COLLECTED MATERIAL
——

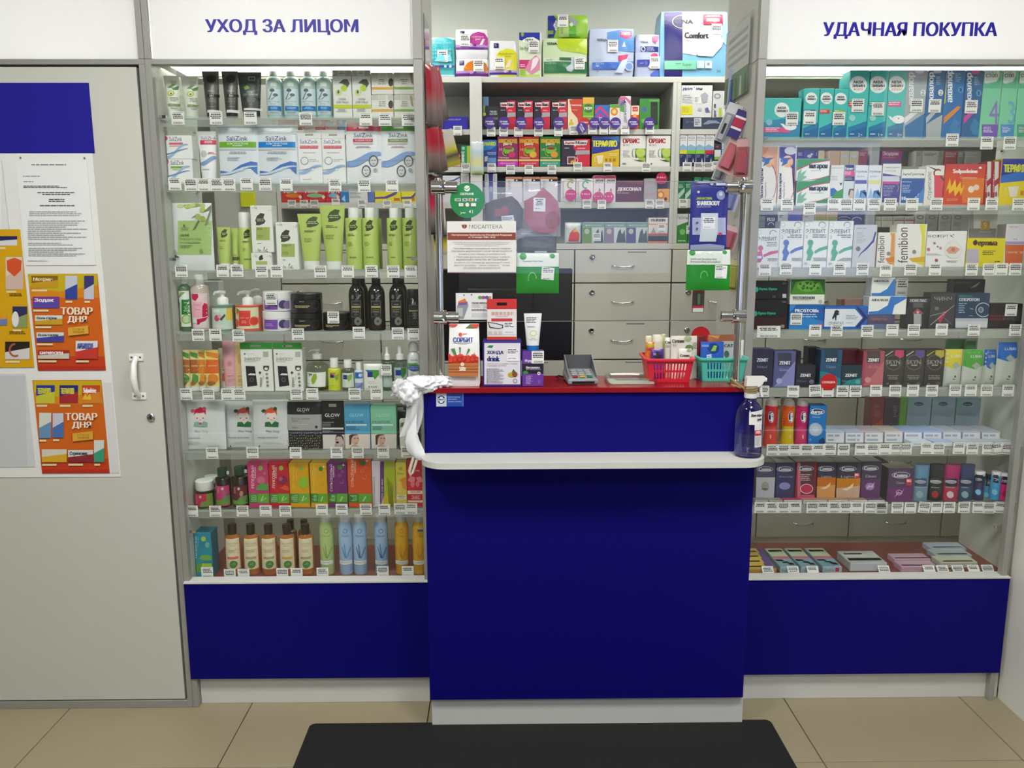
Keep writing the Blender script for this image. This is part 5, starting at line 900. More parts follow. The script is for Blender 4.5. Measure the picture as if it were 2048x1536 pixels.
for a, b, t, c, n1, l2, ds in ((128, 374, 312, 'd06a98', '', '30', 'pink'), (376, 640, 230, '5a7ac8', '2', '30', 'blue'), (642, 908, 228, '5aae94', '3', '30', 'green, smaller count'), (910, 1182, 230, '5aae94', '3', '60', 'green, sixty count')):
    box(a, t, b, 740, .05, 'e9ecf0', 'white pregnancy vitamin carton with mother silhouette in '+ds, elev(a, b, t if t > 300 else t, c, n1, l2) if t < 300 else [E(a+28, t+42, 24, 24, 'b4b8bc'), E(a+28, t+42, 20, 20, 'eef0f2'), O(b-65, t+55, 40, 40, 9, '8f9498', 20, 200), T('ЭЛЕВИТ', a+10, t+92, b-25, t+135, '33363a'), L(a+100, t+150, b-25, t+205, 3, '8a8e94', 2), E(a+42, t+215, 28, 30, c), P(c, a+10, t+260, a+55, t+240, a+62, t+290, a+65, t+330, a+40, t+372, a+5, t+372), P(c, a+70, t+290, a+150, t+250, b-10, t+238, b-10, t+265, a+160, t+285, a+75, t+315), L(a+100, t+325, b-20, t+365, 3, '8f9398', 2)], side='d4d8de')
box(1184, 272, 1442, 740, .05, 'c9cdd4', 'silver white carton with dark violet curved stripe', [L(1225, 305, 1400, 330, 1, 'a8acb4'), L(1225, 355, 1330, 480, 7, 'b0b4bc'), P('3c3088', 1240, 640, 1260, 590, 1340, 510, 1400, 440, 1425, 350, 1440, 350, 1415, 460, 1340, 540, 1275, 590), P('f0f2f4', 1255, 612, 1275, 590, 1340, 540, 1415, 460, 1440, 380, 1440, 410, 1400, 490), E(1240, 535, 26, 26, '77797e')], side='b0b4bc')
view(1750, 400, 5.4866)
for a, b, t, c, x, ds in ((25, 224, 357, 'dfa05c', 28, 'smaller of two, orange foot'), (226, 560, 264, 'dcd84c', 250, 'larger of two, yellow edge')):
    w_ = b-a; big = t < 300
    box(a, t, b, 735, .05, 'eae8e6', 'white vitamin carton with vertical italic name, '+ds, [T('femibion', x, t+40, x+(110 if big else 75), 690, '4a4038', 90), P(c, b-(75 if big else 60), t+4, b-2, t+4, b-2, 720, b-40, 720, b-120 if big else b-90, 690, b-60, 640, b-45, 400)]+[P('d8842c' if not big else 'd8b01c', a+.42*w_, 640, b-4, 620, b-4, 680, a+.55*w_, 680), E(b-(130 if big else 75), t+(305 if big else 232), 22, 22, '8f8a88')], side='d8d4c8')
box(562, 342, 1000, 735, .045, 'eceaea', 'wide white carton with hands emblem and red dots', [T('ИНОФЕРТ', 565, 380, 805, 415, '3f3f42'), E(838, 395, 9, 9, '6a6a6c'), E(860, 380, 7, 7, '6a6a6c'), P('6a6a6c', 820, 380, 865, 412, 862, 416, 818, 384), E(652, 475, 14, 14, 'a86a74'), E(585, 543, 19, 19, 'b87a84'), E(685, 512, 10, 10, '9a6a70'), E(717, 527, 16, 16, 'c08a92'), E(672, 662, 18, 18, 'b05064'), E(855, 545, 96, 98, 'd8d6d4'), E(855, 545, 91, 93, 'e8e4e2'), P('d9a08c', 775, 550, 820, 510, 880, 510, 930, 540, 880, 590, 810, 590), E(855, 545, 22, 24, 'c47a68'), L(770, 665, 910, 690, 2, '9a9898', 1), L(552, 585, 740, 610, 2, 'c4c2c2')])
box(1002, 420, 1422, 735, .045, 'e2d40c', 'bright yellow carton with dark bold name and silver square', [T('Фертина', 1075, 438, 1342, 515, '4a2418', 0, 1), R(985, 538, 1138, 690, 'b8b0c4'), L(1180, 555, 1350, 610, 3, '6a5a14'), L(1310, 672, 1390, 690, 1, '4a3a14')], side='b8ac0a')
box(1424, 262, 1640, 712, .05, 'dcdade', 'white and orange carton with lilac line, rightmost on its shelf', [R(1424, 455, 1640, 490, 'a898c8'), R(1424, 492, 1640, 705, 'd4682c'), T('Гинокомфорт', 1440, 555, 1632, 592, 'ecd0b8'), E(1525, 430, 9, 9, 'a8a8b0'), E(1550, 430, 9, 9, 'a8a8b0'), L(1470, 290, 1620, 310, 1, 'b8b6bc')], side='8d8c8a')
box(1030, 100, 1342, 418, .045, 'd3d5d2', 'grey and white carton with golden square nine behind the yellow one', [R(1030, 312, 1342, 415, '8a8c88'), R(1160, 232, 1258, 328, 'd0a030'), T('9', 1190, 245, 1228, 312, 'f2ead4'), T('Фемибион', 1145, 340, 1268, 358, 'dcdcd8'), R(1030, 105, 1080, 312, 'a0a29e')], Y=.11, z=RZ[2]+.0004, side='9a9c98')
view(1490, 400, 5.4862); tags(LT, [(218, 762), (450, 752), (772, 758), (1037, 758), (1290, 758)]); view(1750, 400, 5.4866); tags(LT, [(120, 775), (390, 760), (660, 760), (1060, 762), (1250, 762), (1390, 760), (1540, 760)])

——

STATED EXERCISE
Reproduce all of the material exactly, apart from the pictures.

WORKED ANSWER
Keep writing the Blender script for this image. This is part 5, starting at line 900. More parts follow. The script is for Blender 4.5. Measure the picture as if it were 2048x1536 pixels.
for a, b, t, c, n1, l2, ds in ((128, 374, 312, 'd06a98', '', '30', 'pink'), (376, 640, 230, '5a7ac8', '2', '30', 'blue'), (642, 908, 228, '5aae94', '3', '30', 'green, smaller count'), (910, 1182, 230, '5aae94', '3', '60', 'green, sixty count')):
    box(a, t, b, 740, .05, 'e9ecf0', 'white pregnancy vitamin carton with mother silhouette in '+ds, elev(a, b, t if t > 300 else t, c, n1, l2) if t < 300 else [E(a+28, t+42, 24, 24, 'b4b8bc'), E(a+28, t+42, 20, 20, 'eef0f2'), O(b-65, t+55, 40, 40, 9, '8f9498', 20, 200), T('ЭЛЕВИТ', a+10, t+92, b-25, t+135, '33363a'), L(a+100, t+150, b-25, t+205, 3, '8a8e94', 2), E(a+42, t+215, 28, 30, c), P(c, a+10, t+260, a+55, t+240, a+62, t+290, a+65, t+330, a+40, t+372, a+5, t+372), P(c, a+70, t+290, a+150, t+250, b-10, t+238, b-10, t+265, a+160, t+285, a+75, t+315), L(a+100, t+325, b-20, t+365, 3, '8f9398', 2)], side='d4d8de')
box(1184, 272, 1442, 740, .05, 'c9cdd4', 'silver white carton with dark violet curved stripe', [L(1225, 305, 1400, 330, 1, 'a8acb4'), L(1225, 355, 1330, 480, 7, 'b0b4bc'), P('3c3088', 1240, 640, 1260, 590, 1340, 510, 1400, 440, 1425, 350, 1440, 350, 1415, 460, 1340, 540, 1275, 590), P('f0f2f4', 1255, 612, 1275, 590, 1340, 540, 1415, 460, 1440, 380, 1440, 410, 1400, 490), E(1240, 535, 26, 26, '77797e')], side='b0b4bc')
view(1750, 400, 5.4866)
for a, b, t, c, x, ds in ((25, 224, 357, 'dfa05c', 28, 'smaller of two, orange foot'), (226, 560, 264, 'dcd84c', 250, 'larger of two, yellow edge')):
    w_ = b-a; big = t < 300
    box(a, t, b, 735, .05, 'eae8e6', 'white vitamin carton with vertical italic name, '+ds, [T('femibion', x, t+40, x+(110 if big else 75), 690, '4a4038', 90), P(c, b-(75 if big else 60), t+4, b-2, t+4, b-2, 720, b-40, 720, b-120 if big else b-90, 690, b-60, 640, b-45, 400)]+[P('d8842c' if not big else 'd8b01c', a+.42*w_, 640, b-4, 620, b-4, 680, a+.55*w_, 680), E(b-(130 if big else 75), t+(305 if big else 232), 22, 22, '8f8a88')], side='d8d4c8')
box(562, 342, 1000, 735, .045, 'eceaea', 'wide white carton with hands emblem and red dots', [T('ИНОФЕРТ', 565, 380, 805, 415, '3f3f42'), E(838, 395, 9, 9, '6a6a6c'), E(860, 380, 7, 7, '6a6a6c'), P('6a6a6c', 820, 380, 865, 412, 862, 416, 818, 384), E(652, 475, 14, 14, 'a86a74'), E(585, 543, 19, 19, 'b87a84'), E(685, 512, 10, 10, '9a6a70'), E(717, 527, 16, 16, 'c08a92'), E(672, 662, 18, 18, 'b05064'), E(855, 545, 96, 98, 'd8d6d4'), E(855, 545, 91, 93, 'e8e4e2'), P('d9a08c', 775, 550, 820, 510, 880, 510, 930, 540, 880, 590, 810, 590), E(855, 545, 22, 24, 'c47a68'), L(770, 665, 910, 690, 2, '9a9898', 1), L(552, 585, 740, 610, 2, 'c4c2c2')])
box(1002, 420, 1422, 735, .045, 'e2d40c', 'bright yellow carton with dark bold name and silver square', [T('Фертина', 1075, 438, 1342, 515, '4a2418', 0, 1), R(985, 538, 1138, 690, 'b8b0c4'), L(1180, 555, 1350, 610, 3, '6a5a14'), L(1310, 672, 1390, 690, 1, '4a3a14')], side='b8ac0a')
box(1424, 262, 1640, 712, .05, 'dcdade', 'white and orange carton with lilac line, rightmost on its shelf', [R(1424, 455, 1640, 490, 'a898c8'), R(1424, 492, 1640, 705, 'd4682c'), T('Гинокомфорт', 1440, 555, 1632, 592, 'ecd0b8'), E(1525, 430, 9, 9, 'a8a8b0'), E(1550, 430, 9, 9, 'a8a8b0'), L(1470, 290, 1620, 310, 1, 'b8b6bc')], side='8d8c8a')
box(1030, 100, 1342, 418, .045, 'd3d5d2', 'grey and white carton with golden square nine behind the yellow one', [R(1030, 312, 1342, 415, '8a8c88'), R(1160, 232, 1258, 328, 'd0a030'), T('9', 1190, 245, 1228, 312, 'f2ead4'), T('Фемибион', 1145, 340, 1268, 358, 'dcdcd8'), R(1030, 105, 1080, 312, 'a0a29e')], Y=.11, z=RZ[2]+.0004, side='9a9c98')
view(1490, 400, 5.4862); tags(LT, [(218, 762), (450, 752), (772, 758), (1037, 758), (1290, 758)]); view(1750, 400, 5.4866); tags(LT, [(120, 775), (390, 760), (660, 760), (1060, 762), (1250, 762), (1390, 760), (1540, 760)])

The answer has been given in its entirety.